## Task brief
Take the lines of the data below from the very first through the line containing "sc.camera = cam" and output them exactly, pictures excluded.

--- Begin ---

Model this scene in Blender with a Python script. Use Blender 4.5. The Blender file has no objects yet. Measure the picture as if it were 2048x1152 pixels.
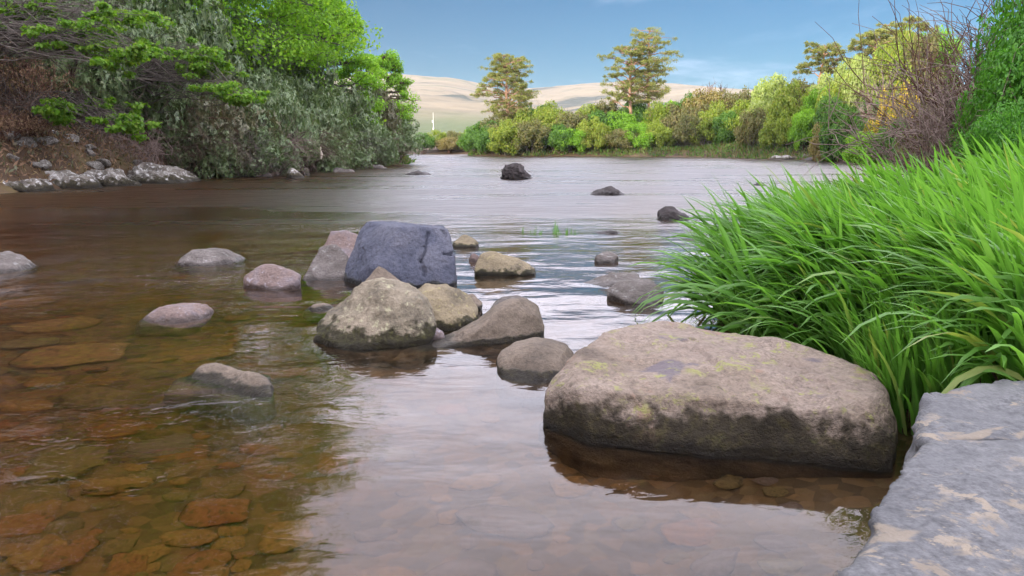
import bpy, bmesh, math
import numpy as np
from mathutils import Vector, Matrix
R = math.radians
sc = bpy.context.scene
C = sc.collection

# ------------------------------------------------------------------ camera, sky, sun, exposure
F_PX, HORIZON, CAM_H = 1480.0, 292.0, 1.0
PITCH = math.atan((576 - HORIZON) / F_PX)
cam_d = bpy.data.cameras.new('camera'); cam = bpy.data.objects.new('camera', cam_d); C.objects.link(cam)
cam_d.sensor_width = 36; cam_d.lens = F_PX * 36 / 2048; cam_d.clip_start = .05; cam_d.clip_end = 6000
cam.location = (0, 0, CAM_H); cam.rotation_euler = (math.pi / 2 - PITCH, 0, 0)
sc.camera = cam

SUN_AZ, SUN_EL = -132.0, 16.0          # azimuth clockwise from +Y (the view), degrees
w = bpy.data.worlds.new('World'); sc.world = w; w.use_nodes = True
nt = w.node_tree; nt.nodes.clear()
def wn(t, **k):
    n = nt.nodes.new(t)
    for a, b in k.items(): setattr(n, a, b)
    return n
out = wn('ShaderNodeOutputWorld'); bg = wn('ShaderNodeBackground'); bg.inputs[1].default_value = .12
sky = wn('ShaderNodeTexSky', sky_type='NISHITA'); sky.sun_disc = False
sky.sun_elevation = R(SUN_EL); sky.sun_rotation = R(SUN_AZ % 360); sky.air_density = 1.0; sky.dust_density = .6; sky.ozone_density = 2.5
tc = wn('ShaderNodeTexCoord'); sep = wn('ShaderNodeSeparateXYZ'); nt.links.new(tc.outputs['Generated'], sep.inputs[0])
den = wn('ShaderNodeMath', operation='ADD'); den.inputs[1].default_value = .22; nt.links.new(sep.outputs['Z'], den.inputs[0])
mx = wn('ShaderNodeMath', operation='MAXIMUM'); mx.inputs[1].default_value = .05; nt.links.new(den.outputs[0], mx.inputs[0])
dv = wn('ShaderNodeVectorMath', operation='DIVIDE'); cb = wn('ShaderNodeCombineXYZ')
for i in range(3): nt.links.new(mx.outputs[0], cb.inputs[i])
nt.links.new(tc.outputs['Generated'], dv.inputs[0]); nt.links.new(cb.outputs[0], dv.inputs[1])
nz = wn('ShaderNodeTexNoise'); nz.inputs['Scale'].default_value = 1.15; nz.inputs['Detail'].default_value = 6; nz.inputs['Roughness'].default_value = .5
nz.inputs['Distortion'].default_value = .5
sh = wn('ShaderNodeVectorMath', operation='ADD'); sh.inputs[1].default_value = (5.3, 2.6, .9); nt.links.new(dv.outputs[0], sh.inputs[0]); nt.links.new(sh.outputs[0], nz.inputs['Vector'])
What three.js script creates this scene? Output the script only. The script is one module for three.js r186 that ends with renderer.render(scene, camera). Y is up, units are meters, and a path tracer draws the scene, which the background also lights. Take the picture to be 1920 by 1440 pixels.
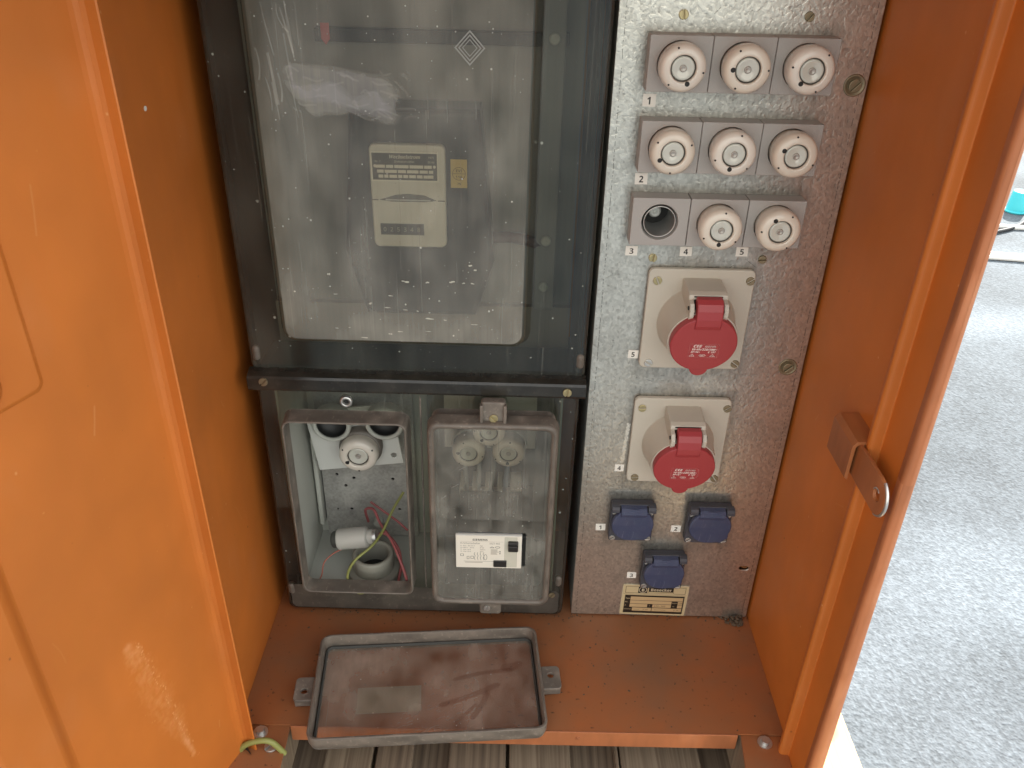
import * as THREE from 'three';
import { RoundedBoxGeometry } from 'three/addons/geometries/RoundedBoxGeometry.js';
import { mergeGeometries } from 'three/addons/utils/BufferGeometryUtils.js';

// ---------------------------------------------------------------- camera, sky, sun, exposure
const scene = new THREE.Scene();
const camera = new THREE.PerspectiveCamera(49.55, 4 / 3, 0.03, 200);
camera.position.set(0, 0.7908, 0.76);
camera.quaternion.setFromRotationMatrix(new THREE.Matrix4().set(
  0.9997, -0.0221, -0.0033, 0, 0.0207, 0.8594, 0.5109, 0, -0.0085, -0.5108, 0.8597, 0, 0, 0, 0, 1));
scene.add(camera);
const renderer = new THREE.WebGLRenderer({ antialias: true });
renderer.toneMapping = THREE.LinearToneMapping;
renderer.toneMappingExposure = 3.12;
renderer.shadowMap.enabled = true;
{ // hazy bright daylight sky
  const w = 128, h = 64, d = new Float32Array(w * h * 4);
  for (let j = 0; j < h; j++) {
    const el = ((j + 0.5) / h - 0.5) * Math.PI, s = Math.max(0, Math.sin(el));
    const k = Math.pow(1 - s, 2.2);
    for (let i = 0; i < w; i++) {
      const o = (j * w + i) * 4, az = ((i + 0.5) / w - 0.5) * 2 * Math.PI;
      const q = 0.5 + 0.5 * (Math.cos(el) * (Math.cos(az) * 0.555 - Math.sin(az) * 0.832)), b = 0.72 + 0.55 * q * q; // hazier and brighter on the sun's side
      d[o] = b * (0.70 + 0.48 * k); d[o + 1] = b * (0.74 + 0.42 * k); d[o + 2] = b * (0.78 + 0.24 * k); d[o + 3] = 1;
    }
  }
  const t = new THREE.DataTexture(d, w, h, THREE.RGBAFormat, THREE.FloatType);
  t.mapping = THREE.EquirectangularReflectionMapping; t.magFilter = THREE.LinearFilter; t.needsUpdate = true;
  scene.background = t; scene.environment = t;
  scene.backgroundIntensity = 1; scene.environmentIntensity = 1;
}
const sun = new THREE.DirectionalLight(new THREE.Color(1, 0.95, 0.87), 4.1);
sun.position.set(2.6, 3.7, -3.9); sun.target.position.set(0, 0.3, 0);
sun.castShadow = true; sun.shadow.radius = 2; sun.shadow.mapSize.set(2048, 2048);
Object.assign(sun.shadow.camera, { left: -3, right: 3, top: 3, bottom: -3, near: 0.5, far: 15 });
scene.add(sun, sun.target);

// ---------------------------------------------------------------- helpers (all lengths in millimetres)
let seed = 12345;
const rnd = () => { seed = (seed * 1664525 + 1013904223) >>> 0; return seed / 4294967296; };
const rr_ = (a, b) => a + (b - a) * rnd();
const used = {};
function numbered(n) { const k = used[n] = (used[n] || 0) + 1; return k === 1 ? n : n + '_' + String(k - 1).padStart(3, '0'); }
function boxUV(g) {
  const p = g.attributes.position, n = g.attributes.normal, uv = new Float32Array(p.count * 2);
  for (let i = 0; i < p.count; i++) {
    const ax = Math.abs(n.getX(i)), ay = Math.abs(n.getY(i)), az = Math.abs(n.getZ(i));
    let u, v;
    if (az >= ax && az >= ay) { u = p.getX(i); v = p.getY(i); } else if (ax >= ay) { u = p.getZ(i) + 0.37; v = p.getY(i); } else { u = p.getX(i); v = p.getZ(i) + 0.53; }
    uv[i * 2] = u; uv[i * 2 + 1] = v;
  }
  g.setAttribute('uv', new THREE.BufferAttribute(uv, 2));
  return g;
}
function join(list) {
  if (!Array.isArray(list)) return list;
  if (list.length === 1) return list[0];
  return mergeGeometries(list.map((g) => {
    const q = g.index ? g.toNonIndexed() : g.clone();
    for (const k of Object.keys(q.attributes)) if (!['position', 'normal', 'uv'].includes(k)) q.deleteAttribute(k);
    if (!q.attributes.uv) q.setAttribute('uv', new THREE.BufferAttribute(new Float32Array(q.attributes.position.count * 2), 2));
    return q;
  }));
}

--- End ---

## Completed task
Model this scene in Blender with a Python script. Use Blender 4.5. The Blender file has no objects yet. Measure the picture as if it were 2048x1152 pixels.
import bpy, bmesh, math
import numpy as np
from mathutils import Vector, Matrix
R = math.radians
sc = bpy.context.scene
C = sc.collection

# ------------------------------------------------------------------ camera, sky, sun, exposure
F_PX, HORIZON, CAM_H = 1480.0, 292.0, 1.0
PITCH = math.atan((576 - HORIZON) / F_PX)
cam_d = bpy.data.cameras.new('camera'); cam = bpy.data.objects.new('camera', cam_d); C.objects.link(cam)
cam_d.sensor_width = 36; cam_d.lens = F_PX * 36 / 2048; cam_d.clip_start = .05; cam_d.clip_end = 6000
cam.location = (0, 0, CAM_H); cam.rotation_euler = (math.pi / 2 - PITCH, 0, 0)
sc.camera = cam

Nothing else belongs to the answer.